Developing efficient and durable catalysts for the alkaline oxygen evolution reaction (OER) is vital to achieving practical anion-exchange membrane water electrolyzers (AEMWEs) for green hydrogen production. Here, we break the activity-stability trade-off of electrocatalysis by defect engineering of Ni-based metal-organic electrocatalysts (Ni-benzenedicarboxylate; Ni-BDC) through coordinating ferrocenecarboxylates (Fc) to the metal sites. Experimental results collectively reveal that the defect MOF (Ni-BDC:Fc_5:1) exhibits a high OER turnover frequency of 0.75 O₂ s^-1 at 300 mV overpotential.

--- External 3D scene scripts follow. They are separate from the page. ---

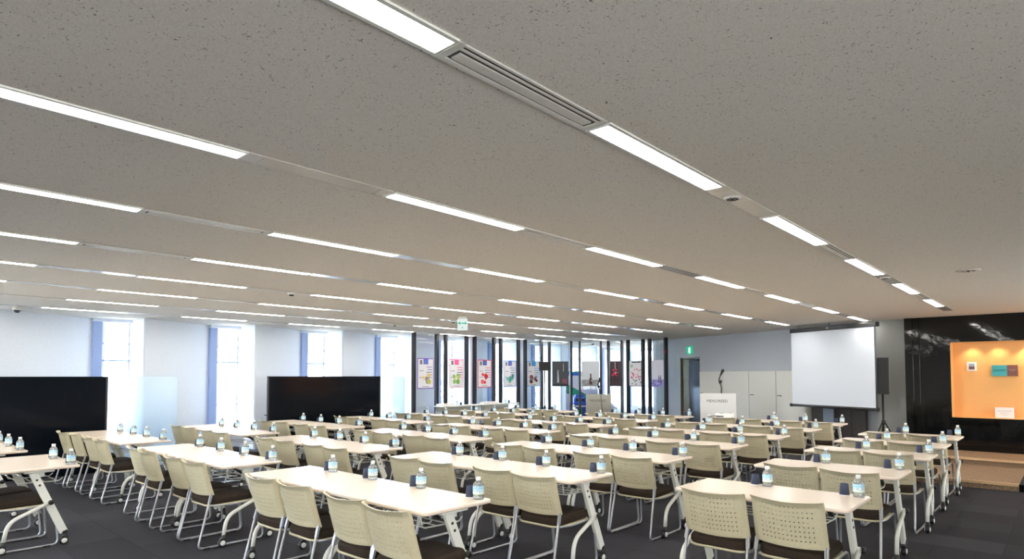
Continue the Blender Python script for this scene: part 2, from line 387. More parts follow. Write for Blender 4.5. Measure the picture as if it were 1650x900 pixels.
# angled grey wall behind the screen
WA = Vector((-2.83, 14.64)); WB = Vector((-9.26, 17.44)); WD = (WB-WA).normalized(); WN = Vector((WD.y, -WD.x))   # WN points away from the room or into it
if WN.y > 0: WN = -WN
def wpt(s, off=0): p = WA+WD*s+WN*off; return (p.x, p.y)
WL = (WB-WA).length
def onwall(x): return (x-WA.x)/WD.x
D0, D1 = onwall(-7.95), onwall(-8.74)
b = MB()
def wseg(b, s0, s1, z0, z1, o0=0, o1=-.15, mi=0):
    b.prism([wpt(s0,o0), wpt(s1,o0), wpt(s1,o1), wpt(s0,o1)], z0, z1, mi)
wseg(b, -.6, D0, 0, CEIL); wseg(b, D1, WL+.6, 0, CEIL); wseg(b, D0, D1, 2.125, CEIL)
struct(b.build('wall_back', M['grey_wall']), 'grey painted wall behind the projection screen', 'wall')
b = MB(); b.prism([wpt(WL+.55,0), (-10.2,18.2), (-10.2, YF), (-10.0, YF), (-10.0,18.3), wpt(WL+.6,-.2)], 0, CEIL)
struct(b.build('wall_side', M['grey_wall']), 'grey wall beyond the glass screens', 'wall')
# door in the angled wall
b = MB(); wseg(b, D0, D1, 2.10, 2.125, 0, -.13, 0); wseg(b, D1-.02, D1, 0, 2.10, 0, -.13); wseg(b, D0, D0+.02, 0, 2.10, 0, -.13)
dr = struct(b.build('door_1', M['door_frame']), 'grey metal door in the angled wall', 'door')
b = MB(); wseg(b, D0+.02, D1-.34, 0.01, 2.10, -.05, -.09); b.build('door_leaf', M['door_metal'], dr)
b = MB(); wseg(b, D1-.34, D1-.02, 0.01, 2.10, -.04, -.10); b.build('side_panel', M['door_frame'], dr)
b = MB(); wseg(b, D0+.16, D0+.42, 2.02, 2.08, .05, -.05); b.beam((*wpt(D0+.30,.04), 2.07), (*wpt(D0+.55,.10), 2.07), .02, .015, (0,0,1)); b.beam((*wpt(D0+.55,.10), 2.07), (*wpt(D1-.2,0), 2.09), .02, .015, (0,0,1)); b.build('door_closer', M['dark_steel'], dr)
# pillar and black wall with the orange niche
BY = 14.25
b = MB(); b.box(-2.95, -2.43, 14.38, 14.95, 0, CEIL)
struct(b.build('wall_pier', flat('pier_grey', 150, 152, 149, .7)), 'light grey pier beside the black gloss wall', 'pillar')
NX0, NX1, NZ0, NZ1, ND = -1.70, 3.4, .80, 2.21, .26
b = MB()
b.box(-2.43, NX0, BY, BY+.7, 0, CEIL); b.box(NX1, XR, BY, BY+.7, 0, CEIL); b.box(NX0, NX1, BY, BY+.7, 0, NZ0); b.box(NX0, NX1, BY, BY+.7, NZ1, CEIL); b.box(NX0, NX1, BY+ND+.02, BY+.7, NZ0, NZ1)
struct(b.build('wall_front', M['black_gloss']), 'black gloss wall around the orange niche', 'wall')
b = MB(); b.box(-2.43, -2.30, BY-.03, BY, 0.0, CEIL); b.box(-2.20, -2.19, BY-.03, BY, 0.0, CEIL)
struct(b.build('trim_1', M['black_gloss']), 'black gloss corner strip of the black wall', 'trim')
b = MB(); b.box(NX0, NX1, BY+ND, BY+ND+.02, NZ0, NZ1); b.box(NX0, NX0+.012, BY+.003, BY+ND, NZ0, NZ1); b.box(NX1-.012, NX1, BY+.003, BY+ND, NZ0, NZ1); b.box(NX0, NX1, BY+.003, BY+ND, NZ0, NZ0+.012); b.box(NX0, NX1, BY+.003, BY+ND, NZ1-.012, NZ1)
struct(b.build('wall_niche', M['orange']), 'orange lined niche set in the black wall', 'niche')
for i, x in enumerate((-1.38, -1.0, -.55, -.1, .5, 1.1, 1.7, 2.3, 2.9)):  # spots past the right edge of view are added for warm ceiling glow
    ld = bpy.data.lights.new('niche_and_fill_spot', 'SPOT'); ld.energy = 6 if x < -.8 else 14; ld.color = (1, .72, .42); ld.spot_size = 1.9; ld.spot_blend = .8; ld.shadow_soft_size = .03
    lo = bpy.data.objects.new('niche_and_fill_spot', ld); COL.objects.link(lo); lo.location = (x, BY+.13, NZ1-.04); lo.rotation_euler = (.12, 0, 0)
# two carpeted steps
b = MB(); b.box(-2.6, -.58, 10.95, BY, 0, .092, 0); b.box(-2.6, -.58, 10.93, 11.0, .092, .102, 1); b.box(-2.6, -.58, 10.92, 10.95, .07, .102, 1)
b.box(-2.6, -.58, 13.0, BY, .092, .192, 0)
b.box(-2.6, XR, 12.95, 13.02, .192, .202, 1); b.box(-2.6, XR, 12.94, 12.97, .17, .202, 1); b.box(-.58, XR, 12.97, BY, 0, .192, 0)
struct(b.build('floor_steps', [M['brown_carpet'], M['nosing']]), 'two low brown carpeted steps with pale wooden nosings', 'steps')
b = MB(); b.box(-.575, XR, 10.93, 10.99, 0, .10); b.box(-.575, XR, 10.99, 12.94, 0, .092)
struct(b.build('trim_2', M['black_gloss']), 'black edge beside the lower step', 'trim')
# outside: pale ground and shrubs seen blurred through the windows
b = MB(); b.box(-60, -14.4, -30, 50, -.4, -.3)
struct(b.build('ground', flat('pale_paving', 200, 196, 188, .9)), 'pale paving outside the windows', 'ground')

# ------------------------------------------------------------------ names for places
ORD = ['first', 'second', 'third', 'fourth', 'fifth', 'sixth', 'seventh', 'eighth', 'ninth', 'tenth', 'eleventh', 'twelfth']
FILE = {'A': 'file nearest windows', 'B': 'file second from windows', 'C': 'file facing lectern', 'D': 'file beside steps'}

# ------------------------------------------------------------------ ceiling strips
LX0, LDX, LY0, LDY, LLEN, LW = -1.557, -1.546, 2.312, 2.142, 1.21, .10
def make_light():
    t = empty('ceiling_light', 'x', 'ceiling light')
    b = MB(); h = LW/2
    for x0, x1, y0, y1 in ((-h-.018,-h,-.01,LLEN+.01), (h,h+.018,-.01,LLEN+.01), (-h,h,-.01,0.0), (-h,h,LLEN,LLEN+.01)): b.box(x0, x1, y0, y1, -.008, 0)
    b.build('frame', M['white_metal'], t)
    b = MB(); b.box(-h, h, 0, LLEN, -.006, 0); b.build('diffuser', M['tube'], t)
    return t
GL = LDY-LLEN
def make_vent():
    t = empty('air_vent', 'x', 'air vent'); h = LW/2+.018; y0, y1 = .012, GL-.03
    b = MB(); b.box(-h, h, y0, y1, -.003, 0); b.build('backing', M['black_plastic'], t)
    b = MB()
    for x0, x1 in ((-h, -h+.024), (h-.012, h)): b.box(x0, x1, y0, y1, -.009, 0)
    b.box(-h, h, y0, y0+.03, -.009, 0); b.box(-h, h, y1-.03, y1, -.009, 0); b.build('frame', M['vent'], t)
    b = MB(); b.box(-h+.034, h-.056, y0+.050, y1-.050, -.0085, 0); b.build('blade', M['vent'], t)
    b = MB(); b.box(h-.038, h-.028, y0+.03, y1-.03, -.0085, 0); b.build('slat', M['vent'], t)
    return t
def make_panel(n):
    t = empty('ceiling_panel', 'x', 'ceiling panel'); h = LW/2+.018
    ys = [.012, .10, GL-.10, GL-.03] if n else [.012, GL*.5, GL-.03]
    for a, c2 in zip(ys, ys[1:]):
        b = MB(); b.box(-h, h, a+.002, c2-.002, -.004, 0); b.build('plate', M['gloss_panel'], t)
    return t
LT, VT, PT = make_light(), make_vent(), (make_panel(0), make_panel(1))
register(None)
used = set()
def put(src, loc, label, group):
    if src.name not in used:
        used.add(src.name); src.location = loc; src['label'] = label; src['group'] = group; return src
    return dup(src, loc, 0, label, group)
VIS = {1: -1, 2: -1, 3: -1}
for r in range(1, 9):
    x = LX0+LDX*(r-1)
    rowname = 'ceiling row nearest windows' if r == 8 else ('ceiling row nearest steps' if r == 1 else ORD[r-1]+' ceiling row from steps')
    k0, k1 = -3, (5 if r < 6 else 6)
    vis = 0; visg = 0
    for k in range(k0, k1+1):
        y = LY0+LDY*k
        if y+LLEN > 14.2 and x > -2.43-.1: continue
        if k == 6 and r < 7: continue
        # in view: to the camera's front and inside the frame's left edge
        inv = (y+LLEN) > max(.25, -x*.165+.1)
        if inv: lab = 'lit ceiling strip light, %s from near end, %s' % (ORD[vis], rowname); vis += 1
        else: lab = 'lit ceiling strip light outside the view behind the viewer'
        put(LT, (x, y, CEIL), lab, 'ceiling strip lights')
        yg = y+LLEN
        if yg+GL > max(.2, -x*.165-.1) and k < k1:
            v = (r == 1 and k in (-1, 1, 3)) or (r == 2 and k in (0, 2)) or (r == 3 and k in (-1, 1)) or (r == 4 and k in (-1, 1, 3)) or (r == 5 and k == 0) or (r > 5 and (r+k) % 3 == 0)
            place = '%s gap from near end, %s' % (ORD[visg], rowname); visg += 1
            if v: put(VT, (x, yg, CEIL), 'slotted pale air vent, '+place, 'ceiling air vents')
            else: put(PT[(r+k) % 2], (x, yg, CEIL), 'glossy blank ceiling panel, '+place, 'ceiling infill panels')

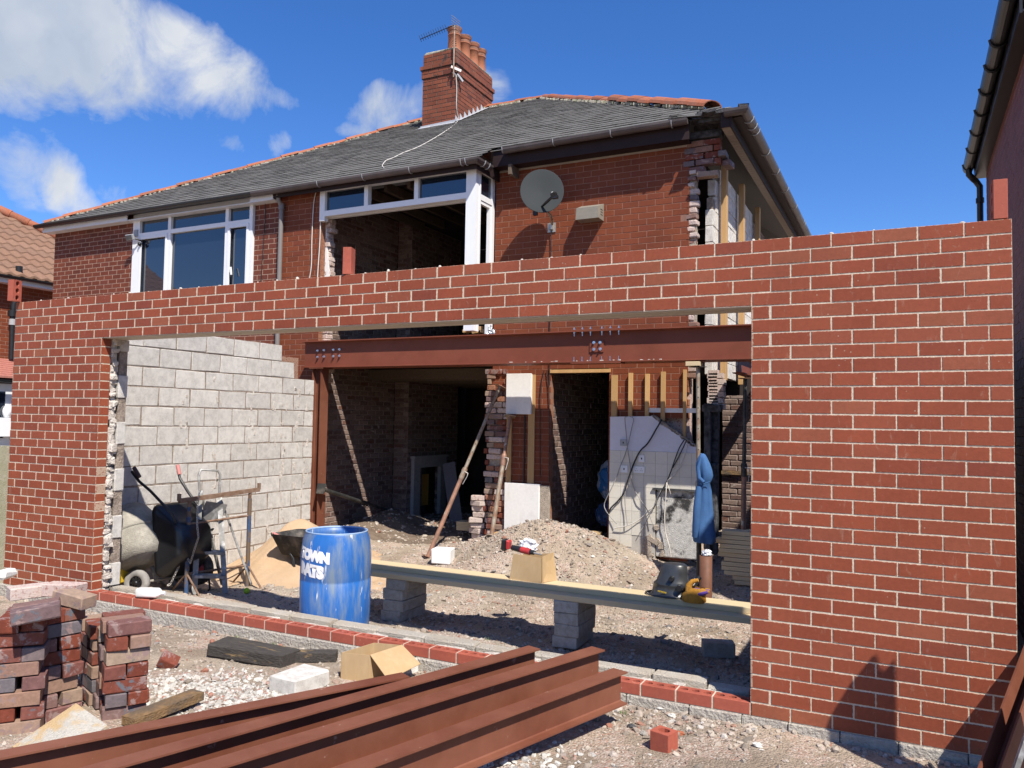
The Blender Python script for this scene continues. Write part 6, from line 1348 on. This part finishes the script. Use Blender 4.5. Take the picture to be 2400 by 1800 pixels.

Operando Raman spectroscopy and isotope-labeling electrochemical mass spectrometry measurements indicate the structure of Ni-BDC:Fc_5:1 is also more stable in service than that of pure Ni-BDC. The high activity and stability could be attributed to the moderate defects (i.e., unsaturated Ni sites) in the structure that not only increase the intrinsic activity and stability of the local active environment by inhibiting lattice oxygen exchange but also electrochemically activate the bulk of the catalysts by creating a porous network that facilitates internal H₂O/OH^- conduction with enhanced electronic conduction. Accordingly, an AEMWE employing Ni-BDC:Fc_5:1 as the OER catalyst delivers an industrial-level current density of 1 A cm^-2 at 1.73 V_cell and can be steadily operated for more than 120 h.